The Catholic Church is one of the chief persecutors of gay people in Europe. It is relentless in its opposition to the struggle for gay rights. Peter Jennings says that the Catholic Church “respects” gay people. I’m surprised he doesn’t choke to death on his forked tongue every time he utters the word, when everything that his poisonous church does is the opposite of respect for gay people.

At least the Islamic fundamentalists make no bones about hating their gay citizens. They don’t try to cover it up with double-speak. Since the Taliban were driven out of Afghanistan (although they are gradually filtering back in) it is the Saudi Arabian government that is now the chief persecutor of gay people. On 1st January last year the Saudi Arabian authorities publicly beheaded three gay men after Islamic religious courts in the south western city of Abha declared them guilty of “engaging in the extreme obscenity and ugly acts of homosexuality, marrying among themselves and molesting the young.”

These very public executions, coupled with the sickening show trials carried out in Egypt, indicate that despotic Islamic regimes are using gay people as a means of shoring up their religious credentials. “See how we enforce Koranic morality”, they are saying. “We are the true upholders of the faith”.
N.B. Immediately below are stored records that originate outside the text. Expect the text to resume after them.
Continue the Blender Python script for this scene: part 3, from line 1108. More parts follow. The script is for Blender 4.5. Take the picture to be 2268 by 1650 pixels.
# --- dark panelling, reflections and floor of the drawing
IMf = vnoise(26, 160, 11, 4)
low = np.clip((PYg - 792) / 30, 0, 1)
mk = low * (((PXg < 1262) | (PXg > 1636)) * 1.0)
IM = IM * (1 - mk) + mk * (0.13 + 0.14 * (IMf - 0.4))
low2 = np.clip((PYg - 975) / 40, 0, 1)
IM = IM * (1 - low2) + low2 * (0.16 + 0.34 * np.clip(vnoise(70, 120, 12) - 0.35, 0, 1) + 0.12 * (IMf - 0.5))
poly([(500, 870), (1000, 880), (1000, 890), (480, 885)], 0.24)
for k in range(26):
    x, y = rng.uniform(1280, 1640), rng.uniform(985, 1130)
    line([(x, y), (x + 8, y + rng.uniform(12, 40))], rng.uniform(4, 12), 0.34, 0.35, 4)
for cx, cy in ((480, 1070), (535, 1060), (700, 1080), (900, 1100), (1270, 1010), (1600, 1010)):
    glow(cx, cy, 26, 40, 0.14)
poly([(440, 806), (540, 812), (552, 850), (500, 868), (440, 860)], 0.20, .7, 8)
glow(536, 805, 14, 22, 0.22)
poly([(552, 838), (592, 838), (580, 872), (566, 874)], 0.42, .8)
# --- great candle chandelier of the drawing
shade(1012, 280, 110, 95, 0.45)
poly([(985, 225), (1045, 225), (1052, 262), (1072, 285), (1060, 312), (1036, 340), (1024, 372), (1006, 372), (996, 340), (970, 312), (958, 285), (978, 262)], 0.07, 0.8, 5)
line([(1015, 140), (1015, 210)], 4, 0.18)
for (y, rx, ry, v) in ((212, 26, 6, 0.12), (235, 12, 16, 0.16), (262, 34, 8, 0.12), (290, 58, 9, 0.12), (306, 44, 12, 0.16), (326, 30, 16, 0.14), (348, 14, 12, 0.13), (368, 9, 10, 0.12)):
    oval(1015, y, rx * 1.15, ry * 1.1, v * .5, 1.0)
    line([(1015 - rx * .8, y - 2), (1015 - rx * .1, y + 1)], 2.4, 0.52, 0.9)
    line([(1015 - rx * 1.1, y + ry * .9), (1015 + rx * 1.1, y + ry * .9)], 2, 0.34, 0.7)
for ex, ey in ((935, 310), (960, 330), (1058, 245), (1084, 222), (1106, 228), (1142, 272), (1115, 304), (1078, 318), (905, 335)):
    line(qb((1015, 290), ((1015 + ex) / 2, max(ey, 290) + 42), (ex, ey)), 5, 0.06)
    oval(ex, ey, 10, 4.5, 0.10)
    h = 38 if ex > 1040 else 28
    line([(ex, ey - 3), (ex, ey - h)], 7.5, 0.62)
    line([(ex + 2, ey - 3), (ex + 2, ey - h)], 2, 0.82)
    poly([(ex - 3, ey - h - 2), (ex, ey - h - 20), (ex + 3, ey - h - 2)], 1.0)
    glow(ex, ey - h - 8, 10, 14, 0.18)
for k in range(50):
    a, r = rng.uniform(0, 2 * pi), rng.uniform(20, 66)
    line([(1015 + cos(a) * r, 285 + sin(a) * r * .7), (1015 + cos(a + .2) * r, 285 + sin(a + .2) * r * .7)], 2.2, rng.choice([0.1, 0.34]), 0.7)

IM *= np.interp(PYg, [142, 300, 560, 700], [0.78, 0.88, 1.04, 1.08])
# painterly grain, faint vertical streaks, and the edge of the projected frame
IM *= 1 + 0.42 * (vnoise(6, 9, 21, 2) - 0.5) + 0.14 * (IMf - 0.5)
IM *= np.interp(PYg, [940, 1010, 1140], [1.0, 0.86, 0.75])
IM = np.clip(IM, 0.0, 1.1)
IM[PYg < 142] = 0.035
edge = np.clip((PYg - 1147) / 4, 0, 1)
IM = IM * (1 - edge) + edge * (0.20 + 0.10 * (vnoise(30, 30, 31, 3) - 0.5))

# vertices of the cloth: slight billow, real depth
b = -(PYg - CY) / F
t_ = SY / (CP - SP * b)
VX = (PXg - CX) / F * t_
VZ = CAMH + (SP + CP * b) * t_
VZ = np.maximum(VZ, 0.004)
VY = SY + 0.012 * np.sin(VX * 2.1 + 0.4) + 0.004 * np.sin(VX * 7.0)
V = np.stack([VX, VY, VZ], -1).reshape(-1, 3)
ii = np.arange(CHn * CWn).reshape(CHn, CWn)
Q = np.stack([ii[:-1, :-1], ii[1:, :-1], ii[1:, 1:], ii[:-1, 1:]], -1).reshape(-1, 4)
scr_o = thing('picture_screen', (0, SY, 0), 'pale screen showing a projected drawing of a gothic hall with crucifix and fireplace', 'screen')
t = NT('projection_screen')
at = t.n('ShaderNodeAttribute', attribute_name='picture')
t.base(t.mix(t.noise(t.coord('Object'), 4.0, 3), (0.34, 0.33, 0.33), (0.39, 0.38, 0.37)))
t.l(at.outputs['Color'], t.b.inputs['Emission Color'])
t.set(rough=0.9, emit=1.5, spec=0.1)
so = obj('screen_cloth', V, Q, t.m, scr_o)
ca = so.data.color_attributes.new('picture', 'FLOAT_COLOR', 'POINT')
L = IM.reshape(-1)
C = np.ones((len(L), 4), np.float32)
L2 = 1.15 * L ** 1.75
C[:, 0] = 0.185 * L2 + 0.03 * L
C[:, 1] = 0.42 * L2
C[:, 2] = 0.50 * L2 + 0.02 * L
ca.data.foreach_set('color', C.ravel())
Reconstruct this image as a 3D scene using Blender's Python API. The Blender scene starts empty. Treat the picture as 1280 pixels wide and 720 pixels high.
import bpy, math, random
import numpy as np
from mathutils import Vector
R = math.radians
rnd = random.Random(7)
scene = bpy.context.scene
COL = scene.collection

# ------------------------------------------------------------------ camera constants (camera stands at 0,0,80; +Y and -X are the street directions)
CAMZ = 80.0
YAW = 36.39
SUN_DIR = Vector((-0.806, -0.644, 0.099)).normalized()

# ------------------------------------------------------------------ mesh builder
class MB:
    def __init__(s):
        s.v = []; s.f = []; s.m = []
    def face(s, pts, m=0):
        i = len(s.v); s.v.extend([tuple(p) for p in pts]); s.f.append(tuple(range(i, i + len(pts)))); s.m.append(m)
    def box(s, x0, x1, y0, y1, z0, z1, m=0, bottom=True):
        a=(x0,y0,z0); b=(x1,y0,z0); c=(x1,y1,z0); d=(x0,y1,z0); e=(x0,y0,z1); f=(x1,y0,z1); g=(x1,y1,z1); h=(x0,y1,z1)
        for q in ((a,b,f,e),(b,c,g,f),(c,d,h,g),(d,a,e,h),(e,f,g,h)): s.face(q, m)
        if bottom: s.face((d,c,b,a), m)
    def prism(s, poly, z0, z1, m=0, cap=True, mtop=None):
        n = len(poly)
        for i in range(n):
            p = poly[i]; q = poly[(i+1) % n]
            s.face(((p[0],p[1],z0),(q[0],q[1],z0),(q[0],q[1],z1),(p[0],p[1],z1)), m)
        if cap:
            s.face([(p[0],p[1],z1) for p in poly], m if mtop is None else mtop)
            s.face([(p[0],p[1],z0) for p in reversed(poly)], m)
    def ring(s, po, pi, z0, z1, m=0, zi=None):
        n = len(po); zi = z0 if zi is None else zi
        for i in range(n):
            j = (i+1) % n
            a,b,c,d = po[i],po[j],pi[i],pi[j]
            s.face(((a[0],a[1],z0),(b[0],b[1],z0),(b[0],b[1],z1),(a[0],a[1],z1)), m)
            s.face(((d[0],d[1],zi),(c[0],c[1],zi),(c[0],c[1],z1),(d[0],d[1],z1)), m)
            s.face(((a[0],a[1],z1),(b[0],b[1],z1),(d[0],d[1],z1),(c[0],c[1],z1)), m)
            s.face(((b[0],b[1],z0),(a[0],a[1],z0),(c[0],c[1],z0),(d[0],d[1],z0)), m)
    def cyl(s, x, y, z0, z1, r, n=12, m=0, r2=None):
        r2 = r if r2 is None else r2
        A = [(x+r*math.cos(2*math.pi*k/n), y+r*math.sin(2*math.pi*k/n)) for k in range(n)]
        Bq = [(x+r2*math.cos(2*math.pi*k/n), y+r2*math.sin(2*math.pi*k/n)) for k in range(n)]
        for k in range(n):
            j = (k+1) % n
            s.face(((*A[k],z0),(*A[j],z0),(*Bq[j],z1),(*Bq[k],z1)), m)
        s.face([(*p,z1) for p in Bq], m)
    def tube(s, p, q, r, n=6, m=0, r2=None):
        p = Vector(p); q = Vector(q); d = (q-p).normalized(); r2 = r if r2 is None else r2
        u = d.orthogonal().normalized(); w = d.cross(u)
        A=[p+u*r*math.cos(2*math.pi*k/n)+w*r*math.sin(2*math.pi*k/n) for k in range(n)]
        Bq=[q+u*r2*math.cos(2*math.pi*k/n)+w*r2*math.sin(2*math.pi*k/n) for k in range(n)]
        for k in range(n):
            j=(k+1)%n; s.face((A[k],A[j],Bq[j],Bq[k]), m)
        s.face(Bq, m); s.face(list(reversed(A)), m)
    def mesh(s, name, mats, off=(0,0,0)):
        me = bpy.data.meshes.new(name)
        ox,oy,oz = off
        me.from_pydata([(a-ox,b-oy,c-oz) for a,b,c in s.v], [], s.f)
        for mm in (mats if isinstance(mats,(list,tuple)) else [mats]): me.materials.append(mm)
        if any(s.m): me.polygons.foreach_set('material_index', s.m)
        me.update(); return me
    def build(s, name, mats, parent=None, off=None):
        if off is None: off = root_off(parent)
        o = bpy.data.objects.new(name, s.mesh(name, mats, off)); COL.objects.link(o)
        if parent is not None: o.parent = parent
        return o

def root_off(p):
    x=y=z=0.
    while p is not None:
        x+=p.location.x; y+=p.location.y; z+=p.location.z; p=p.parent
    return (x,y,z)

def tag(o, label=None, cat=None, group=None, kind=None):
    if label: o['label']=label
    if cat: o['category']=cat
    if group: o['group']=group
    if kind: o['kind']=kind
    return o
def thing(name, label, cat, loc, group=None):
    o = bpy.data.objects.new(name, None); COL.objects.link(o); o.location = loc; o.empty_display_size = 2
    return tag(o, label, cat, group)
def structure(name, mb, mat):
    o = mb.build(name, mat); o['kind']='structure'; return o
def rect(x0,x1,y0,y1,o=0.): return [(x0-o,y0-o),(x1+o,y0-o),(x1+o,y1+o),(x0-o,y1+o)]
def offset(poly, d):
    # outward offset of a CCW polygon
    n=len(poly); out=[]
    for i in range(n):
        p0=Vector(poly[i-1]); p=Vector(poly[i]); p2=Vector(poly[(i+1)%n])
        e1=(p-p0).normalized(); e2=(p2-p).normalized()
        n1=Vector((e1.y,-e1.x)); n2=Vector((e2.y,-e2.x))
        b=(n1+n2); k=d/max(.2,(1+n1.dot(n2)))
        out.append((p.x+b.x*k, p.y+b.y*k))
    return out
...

The people killed and jailed by Islamic dictators under “morality” laws are often not even gay. An accusation of homosexuality is an easy way to get rid of awkward intellectuals and political dissidents. For instance, the Malaysian opposition figure Anwar Ibrahim is still imprisoned on politically-motivated “sodomy” charges after his appeal was rejected.

Like witch trials in 16th and 17th century Europe, once the accusation is made, there is no defence and nobody is going to support you in case they, too, get swept up in the accusations.

Religious bodies in Europe also shore up their own power by constantly reiterating their opposition to homosexuality. It is a useful rallying point for their nasty troops of bigots. The Pope is going for it big-time, and this incident at the UN is the latest demonstration of the Vatican’s determination to use homosexuality as a means of reasserting its power. Let’s not forget that the Roman Catholic Church is the only religious body that is represented officially at the United Nations, and it uses that position ruthlessly.

The Catholic Church has even come up with the idea that we are persecuting them. This was voiced by Jane Adolphe (another wonderfully appropriate name) who is an assistant professor at law at Ave Maria Law School in the USA. She opposed the UN resolution because she said it would be “used against the Church”.

According to Adolphe: “This initiative opens up the door for further attacks on the church. With respect to the commission, individuals could presumably use the discrimination language to bring complaints against the church with regard to hiring, employment and even the doctrines of the church itself.”

This renewed hard-line religious totalitarianism is gaining ground, and our lives are being used to give it substance. As Johann Hari in The Independent put it: “This UN debate cannot stem a tide of global homophobia that is startling in its speed and violence.”

The effects on us all, not just in Islamic theocracies but in Europe, too, will become increasingly apparent unless we start to fight back now.

For instance, the European Union is presently creating a new constitution that will accommodate the ten new nations that are about to be admitted. Some of those newcomers, like Poland, Malta and Slovakia, are heavily under the influence of the Catholic Church.

The committee that is drafting the new constitution is under extreme pressure from the Vatican and other religious bodies to include in the document special privileges that would allow homophobic countries to opt out of the progressive laws that have pushed gay rights forward. Nobody seems to be aware that this is going on, and no one seems to care. It is this inertia that will allow the Vatican to prevail.

As Johann Hari said: “The largely depoliticised gay community in Britain sometimes acts as though the fight for gay rights has been won, but, in many other parts of the world, the treatment that broke Oscar Wilde in this country a century ago would be considered moderate.”

One day we’ll wake up and find that we no longer live in a secular Europe. We’ll discover that somehow, while we weren’t looking, the archbigot of Rome managed to increase his influence fifty-fold.

And that will be very bad news for all of us.